Ao UOL, as redes de ensino informaram que estudam discussões com os alunos sobre o uso excessivo das telas. Os estados afirmam que planejam com os conselhos de educação palestras e momentos de acolhimento para os estudantes. A lei federal prevê que as escolas devem atender os adolescentes e jovens que “estejam em sofrimento psíquico e mental decorrentes do uso imoderado de telas” e pela nomofobia, que é o medo irracional de ficar longe do celular.
Colégios particulares distribuem jogos no intervalo
Com a proibição completa do celular, colégios particulares passaram a ter jogos no intervalo. O Dante Alighieri, na região central de São Paulo, oferece agora atividades de integração como jogos de tabuleiro, práticas esportivas e brincadeiras infantis. No Albert Sabin, os próprios estudantes têm levado jogos manuais para estes momentos. “A grande maioria das famílias não só aceita, como apoia as medidas”, conta Giselle Magnossão, diretora pedagógica.
Celulares ficam na mochila ou armário.
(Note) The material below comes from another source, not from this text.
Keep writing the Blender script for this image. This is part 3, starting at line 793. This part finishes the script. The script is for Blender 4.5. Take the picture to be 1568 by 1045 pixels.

No colégio Vereda, os estudantes podem alugar um armário por R$ 200 ao ano e armazenar o aparelho — há opção de deixar em um ninho com a professora. No colégio Bandeirantes, os estudantes devem manter os aparelhos desligados dentro da mochila. No colégio Stocco, a proibição começou com o anúncio do MEC e a orientadora educacional Adriana Melo disse já ter percebido alunos mais focados e mais socialização nos intervalos.
Apreensão deu lugar a boa aceitação e colaboração. Maria Luiza Guimarães, diretora do colégio Objetivo, acreditava que a implementação da lei nos primeiros dias seria difícil, mas se surpreendeu com a “boa aceitação” dos alunos. Segundo ela, os estudantes já foram preparados para os primeiros dias de aula com cartão de crédito (antes usavam Pix) e até câmera fotográfica para fazer fotos da lousa.
Colégio orientou professores a “dar exemplo”. O Pentágono, com unidades no Morumbi e em Perdizes, afirmou que, para incentivar os estudantes, pediu aos professores que evitassem usar seus celulares durante as aulas e “em espaços coletivos onde haja alunos: recreio, almoço, áreas de circulação comum”.
Unidades planejam ações de conscientização com estudantes. No Gracinha, por exemplo, a ideia é fazer momentos de reflexão com os alunos sobre o por quê da lei.
Faz parte da vida, faz parte do mundo, não tem como a gente fazer uma escola de qualidade que não olhe para isso, que não tematize essas questões com os alunos e que não tenha uma perspectiva formativa no trabalho em relação às novas tecnologias incluídas aí, tudo aquilo que a gente pode acessar via celulares.Daniel Helene, coordenador pedagógico fundamental 2 da Escola Vera Cruz
Outros países já proibiram?
Um a cada quatro países do mundo já proíbe uso nas escolas. Segundo o Relatório Global e Monitoramento da Educação da Unesco, estão na lista França, pioneira no tema, Espanha, Grécia, Finlândia, Suíça e México.
Estudos nacionais e internacionais têm apontado os problemas do uso excessivo de celular por crianças e adolescentes. No Pisa 2022, principal avaliação mundial da educação, oito em cada dez alunos brasileiros de 15 anos disseram que se distraem com o uso de celulares nas aulas de matemática.